Kombes Hendra menyebut dalam perjalan kasus, ada 11 orang dimintai keterangan.
“Ada FH sendiri sebagai korban, ada ibunya kemudian, ada beberapa perawat, ada kurang lebih tiga perawat, dan adik korban.”
“Kemudian dari farmasi, dokter, dan pegawai rumah sakit Hasan Sadikin dan juga apoteker. Dan Dirkrimsus juga akan meminta keterangan ahli untuk mendukung proses penyidikan,” jelas dia.
Polda Jabar sudah menetapkan Priguna Anugerah sebagai tersangka atas kasus rudapaksa terhadap korban seorang perempuan berinisial FH.
Ia kini terancam hukuman 12 tahun penjara.
“Pasal 6C Undang-Undang Nomor 12 Tahun 2022 yaitu tentang tindak pidana kekerasan seksual.”
“Adapun ancaman hukumannya dipidana dengan pidana penjara paling lama adalah 12 tahun,” urai Kombes Hendra.
Selain jadi tersangka, Priguna Anugerah juga akan ditahan selama 20 hari guna mempermudah pendalaman kasus lebih lanjut.
PELAKU PENCABULAN – Pelaku pencabulan terhadap salah seorang keluarga pasien RS Hasan Sadikin Bandung, ditampilkan oleh Ditreskrimum Polda Jabar, Rabu (9/4/2025).
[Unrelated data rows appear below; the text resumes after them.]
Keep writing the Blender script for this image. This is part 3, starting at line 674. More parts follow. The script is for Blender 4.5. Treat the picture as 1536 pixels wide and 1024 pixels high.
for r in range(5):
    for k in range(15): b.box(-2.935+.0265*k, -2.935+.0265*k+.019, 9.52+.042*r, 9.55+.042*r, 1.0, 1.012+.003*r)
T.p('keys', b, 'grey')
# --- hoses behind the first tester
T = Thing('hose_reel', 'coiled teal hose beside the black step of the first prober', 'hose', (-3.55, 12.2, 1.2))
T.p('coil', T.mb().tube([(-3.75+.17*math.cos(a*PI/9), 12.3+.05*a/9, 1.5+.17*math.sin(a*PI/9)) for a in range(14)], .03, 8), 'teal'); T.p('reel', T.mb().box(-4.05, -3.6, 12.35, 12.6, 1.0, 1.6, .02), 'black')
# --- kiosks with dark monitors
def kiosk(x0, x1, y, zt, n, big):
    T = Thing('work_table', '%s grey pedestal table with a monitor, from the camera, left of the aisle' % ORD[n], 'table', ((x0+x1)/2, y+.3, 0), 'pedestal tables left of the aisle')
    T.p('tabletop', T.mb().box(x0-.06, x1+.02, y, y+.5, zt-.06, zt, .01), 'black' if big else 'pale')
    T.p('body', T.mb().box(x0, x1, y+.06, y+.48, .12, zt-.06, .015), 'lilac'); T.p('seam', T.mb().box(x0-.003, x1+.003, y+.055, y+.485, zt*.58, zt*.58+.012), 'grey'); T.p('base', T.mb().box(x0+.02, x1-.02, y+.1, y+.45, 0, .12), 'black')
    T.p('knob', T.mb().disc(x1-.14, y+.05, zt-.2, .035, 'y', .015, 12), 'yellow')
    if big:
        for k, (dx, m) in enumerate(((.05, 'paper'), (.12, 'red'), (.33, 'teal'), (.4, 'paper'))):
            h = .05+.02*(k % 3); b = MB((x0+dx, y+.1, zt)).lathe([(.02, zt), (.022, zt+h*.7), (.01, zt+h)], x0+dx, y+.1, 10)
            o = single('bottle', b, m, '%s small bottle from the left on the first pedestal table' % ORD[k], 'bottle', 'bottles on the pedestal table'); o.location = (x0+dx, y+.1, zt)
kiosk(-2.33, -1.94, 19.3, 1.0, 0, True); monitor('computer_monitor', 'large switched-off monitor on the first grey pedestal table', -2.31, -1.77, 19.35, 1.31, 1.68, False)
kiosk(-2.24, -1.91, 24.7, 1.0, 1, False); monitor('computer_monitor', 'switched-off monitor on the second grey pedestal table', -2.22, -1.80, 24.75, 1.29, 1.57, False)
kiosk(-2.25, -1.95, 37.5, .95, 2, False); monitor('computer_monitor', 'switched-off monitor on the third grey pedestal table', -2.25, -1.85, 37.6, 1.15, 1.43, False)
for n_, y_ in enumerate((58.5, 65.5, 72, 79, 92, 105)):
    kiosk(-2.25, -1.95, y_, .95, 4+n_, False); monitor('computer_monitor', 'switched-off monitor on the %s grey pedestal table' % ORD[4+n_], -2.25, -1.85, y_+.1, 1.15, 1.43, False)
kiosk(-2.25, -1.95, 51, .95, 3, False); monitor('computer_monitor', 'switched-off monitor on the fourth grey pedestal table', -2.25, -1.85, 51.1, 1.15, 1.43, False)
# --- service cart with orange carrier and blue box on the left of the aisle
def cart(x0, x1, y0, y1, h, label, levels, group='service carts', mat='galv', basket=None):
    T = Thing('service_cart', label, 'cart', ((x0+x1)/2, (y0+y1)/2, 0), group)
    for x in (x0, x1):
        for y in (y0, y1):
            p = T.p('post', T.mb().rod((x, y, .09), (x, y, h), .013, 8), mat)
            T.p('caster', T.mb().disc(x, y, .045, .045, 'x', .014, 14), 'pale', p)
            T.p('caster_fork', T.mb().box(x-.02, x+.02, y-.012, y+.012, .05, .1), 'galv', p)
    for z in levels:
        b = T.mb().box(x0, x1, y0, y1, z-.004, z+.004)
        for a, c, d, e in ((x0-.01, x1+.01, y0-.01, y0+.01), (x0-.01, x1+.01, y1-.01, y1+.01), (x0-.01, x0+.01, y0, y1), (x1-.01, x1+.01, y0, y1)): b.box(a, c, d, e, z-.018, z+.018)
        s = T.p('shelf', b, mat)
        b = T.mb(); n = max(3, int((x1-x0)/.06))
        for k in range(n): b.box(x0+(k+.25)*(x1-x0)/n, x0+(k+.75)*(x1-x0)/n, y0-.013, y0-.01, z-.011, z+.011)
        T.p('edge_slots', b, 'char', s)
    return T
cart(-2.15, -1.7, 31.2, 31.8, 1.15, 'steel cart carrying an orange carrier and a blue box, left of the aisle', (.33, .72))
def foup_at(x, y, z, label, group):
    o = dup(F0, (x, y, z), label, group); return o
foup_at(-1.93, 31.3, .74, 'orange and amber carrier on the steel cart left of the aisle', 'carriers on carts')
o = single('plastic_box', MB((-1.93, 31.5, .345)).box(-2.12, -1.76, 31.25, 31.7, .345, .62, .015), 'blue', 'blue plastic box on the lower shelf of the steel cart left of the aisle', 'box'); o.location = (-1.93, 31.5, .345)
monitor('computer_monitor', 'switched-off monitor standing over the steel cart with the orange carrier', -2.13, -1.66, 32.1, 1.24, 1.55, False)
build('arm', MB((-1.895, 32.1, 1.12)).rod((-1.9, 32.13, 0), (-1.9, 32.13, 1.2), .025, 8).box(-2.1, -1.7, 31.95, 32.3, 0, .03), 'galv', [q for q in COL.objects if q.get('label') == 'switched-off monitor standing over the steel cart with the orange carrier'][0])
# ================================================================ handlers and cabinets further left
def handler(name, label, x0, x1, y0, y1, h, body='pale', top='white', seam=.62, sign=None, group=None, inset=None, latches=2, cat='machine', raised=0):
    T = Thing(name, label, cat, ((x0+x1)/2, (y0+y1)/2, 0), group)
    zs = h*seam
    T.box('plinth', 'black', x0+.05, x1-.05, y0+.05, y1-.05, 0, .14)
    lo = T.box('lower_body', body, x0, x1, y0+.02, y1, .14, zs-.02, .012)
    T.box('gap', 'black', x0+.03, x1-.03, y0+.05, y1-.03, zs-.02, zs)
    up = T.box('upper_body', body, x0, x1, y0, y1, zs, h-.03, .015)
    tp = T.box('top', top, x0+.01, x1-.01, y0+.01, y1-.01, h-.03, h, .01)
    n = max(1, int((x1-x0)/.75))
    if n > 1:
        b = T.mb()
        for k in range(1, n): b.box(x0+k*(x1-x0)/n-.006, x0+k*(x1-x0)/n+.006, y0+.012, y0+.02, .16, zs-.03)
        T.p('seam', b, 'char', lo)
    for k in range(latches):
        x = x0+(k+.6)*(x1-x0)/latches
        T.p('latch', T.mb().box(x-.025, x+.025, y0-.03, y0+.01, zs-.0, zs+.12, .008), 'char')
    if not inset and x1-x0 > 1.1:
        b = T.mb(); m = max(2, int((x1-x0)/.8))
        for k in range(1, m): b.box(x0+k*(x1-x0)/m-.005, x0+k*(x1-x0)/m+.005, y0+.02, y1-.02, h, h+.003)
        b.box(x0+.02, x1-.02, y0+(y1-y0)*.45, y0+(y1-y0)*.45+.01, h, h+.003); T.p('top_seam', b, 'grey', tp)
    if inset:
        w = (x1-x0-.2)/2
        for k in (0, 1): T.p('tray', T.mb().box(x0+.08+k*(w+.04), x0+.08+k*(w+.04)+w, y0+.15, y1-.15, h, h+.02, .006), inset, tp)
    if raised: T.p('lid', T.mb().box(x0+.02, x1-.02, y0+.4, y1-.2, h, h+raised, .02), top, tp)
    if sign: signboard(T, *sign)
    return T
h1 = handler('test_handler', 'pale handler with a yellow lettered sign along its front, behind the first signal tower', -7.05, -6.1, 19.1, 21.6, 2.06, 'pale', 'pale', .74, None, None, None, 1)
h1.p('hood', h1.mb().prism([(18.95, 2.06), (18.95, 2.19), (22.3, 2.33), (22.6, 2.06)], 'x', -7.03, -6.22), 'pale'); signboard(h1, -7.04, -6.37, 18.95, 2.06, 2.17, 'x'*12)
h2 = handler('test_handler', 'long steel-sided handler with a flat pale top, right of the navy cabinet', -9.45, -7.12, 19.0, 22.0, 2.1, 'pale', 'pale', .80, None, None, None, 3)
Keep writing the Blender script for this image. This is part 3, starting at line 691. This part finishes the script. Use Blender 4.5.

Oknum dokter residen Program Pendidikan Dokter Spesialis (PPDS) Fakultas Kedokteran (FK) di salah satu universitas di Sumedang, Jabar, ditetapkan sebagai tersangka. (Tangkap layar kanal YouTube Kompas TV)
Direktur Reserse Kriminal Umum (Dirreskrimum) Polda Jawa Barat Kombes Surawan menambahkan, Priguna Anugerah memiliki kelainan seksual.
Fakta tersebut didapatkan polisi lewat pemeriksaan yang sudah dilakukan.
“Dari pemeriksaan beberapa hari ini memang ada kecenderungan pelaku ini mengalami sedikit kelainan dari segi seksual,” urainya.
Oleh karena itu, Polda Jabar akan berkoordinasi dengan sejumlah pihak untuk mendalami kelainan seksual tersebut.
Termasuk meminta keterangan ahli dan psikolog.
“Kita akan perkuat dengan pemeriksaan dari psikologi forensik, ahli-ahli psikologi, maupun psikologi forensik untuk tambahan pemeriksaan.”
“Sehingga kita menguatkan adanya kecenderungan kelainan dari perilaku seksual,” tegasnya.